自然に岩石のくずれおちた山肌の景観が、すごみがあっておもしろいとします。いかにも、このまま枠にはめて庭に取りいれたら、どんなにいいだろうと思えるでしょう。だが、芸術作品としてあらためて見なおしたとたんに、そのすごみは、しらじらしいほど消えうせてしまうにちがいありません。もし芸術とするならば、そこから幾つかのものを選びとるか、あるいは、なにか加えるか、いずれにしても、あたらしく手を加え、構成することが絶対条件でしょう。………自然を絶対視し、そのままの姿であらわそうとするにしても、まず自然をそのままシチュエーション(情況)から話、おきかえてしまうという、反自然的な抽象作用が前提になります。それを通して再構成の手続きに成功した作品だけが、感動を呼びおこすのです。
岡本太郎「日本の芸術」250頁

 これだ、と思いました。夜空に写真という枠をはめて飾ればどんなに美しい絵になるだろうと思っても、そうはなれない。夜空は夜空として楽しむか、切り取った夜空の一部を「私の作品」に加工しなければ、鑑賞に耐えうるモノにならないんですね。携帯のカメラロールに収まった夜空の一部は、鑑賞に耐えられないモノだと感じ取って、私はデータを削除していたんだと思います。私の感じ取った「美しい月」を自分のものにしたいと思っても、単に写真で切り取るだけではできないわけです。

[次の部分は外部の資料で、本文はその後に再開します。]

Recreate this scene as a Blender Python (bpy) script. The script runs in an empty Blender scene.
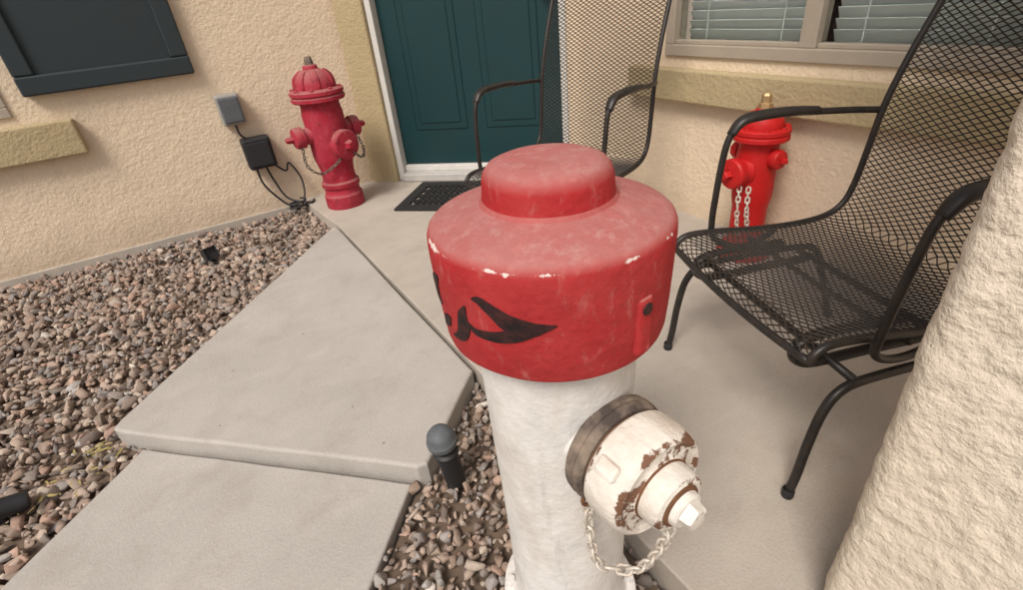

 そして、自分が風景を見て作歌意欲を刺激される理由も自覚しました。美しい月を自分のものにしたいと傲慢にも思った時、自分の撮影技術ではできない。だから、まだ形にできそうな短歌を通して自分の「美しい月」を保存して自分のものにしたいんだな、と自覚しました。

 私はこれからも月を撮らないでしょう。久しぶりの大雨で前も良くみえない中、そんなことを思いました。